Lucy Dacaus – Night Shift

I actually found this one after following those ‘related artists’ trails. I love a good slow build song – it’s fairly documented on this blog – and this is just that (it’s past the four minute mark before it all kicks off!) and makes me think of Jeff Buckley in terms of structure and style. The album it’s taken from – Historian – has been massively well received critically and is a joy to listen to. It’s a deep, intricate and beautifully crafted work that’s the aural equivalent of a good, absorbing novel with so many different pieces coming together into one amazing narrative propelled by a wonderful voice.

Spotify Link

Ben Howard – A Boat To An Island On The Wall 

http://www.youtube.com/watch?v=QJi5hVNoCCs

Talking slow builds… I’ve commented on Ben Howard before and since discovering his music I’ve loved it all.
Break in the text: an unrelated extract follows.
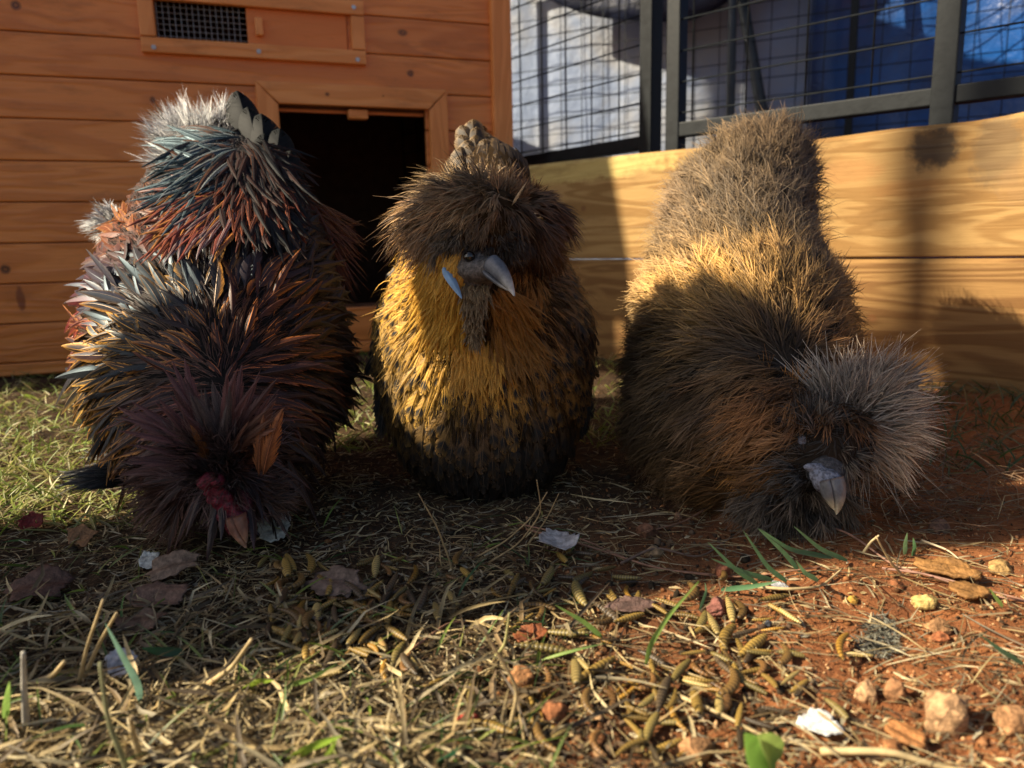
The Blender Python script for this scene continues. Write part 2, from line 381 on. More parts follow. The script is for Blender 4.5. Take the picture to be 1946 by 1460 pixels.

Yet I clearly wasn’t paying any attention as he dropped a new album last week that completely caught me off guard. It’s amazing and ticks so many boxes on my list – mood atmospherics, chilled finger-picked acoustics, thunderous and reverb ridden electrics, complex layers… it’s only a matter of time before it’s on my shelves, it’s already on heavy digital rotation.

Spotify Link

Stephen Malkmus and the Jicks – Shiggy

It’s odd that despite how much I enjoyed Pavement, I never really got into or paid any attention to Stephen Malkmus’ solo work. However, the new Stephen Malkmus and the Jicks album Sparkle Hard is thoroughly enjoyable affair (am I alone in hearing Billy Joel in opener ‘Cast Off’?) and it’s a real thrill to hear him get freaky with his guitar again on ‘Shiggy’.

Spotify Link

Toundra – Toureg

In my Five from Spain post I included Exquirla – the collaboration between a flamenco singer and post-rock band from Spain. Toundra is that thunderous beast and their new album – Vortex – dropped earlier this year. I could’ve put any of its tracks on here – they’re all a meaty slab of the good stuff.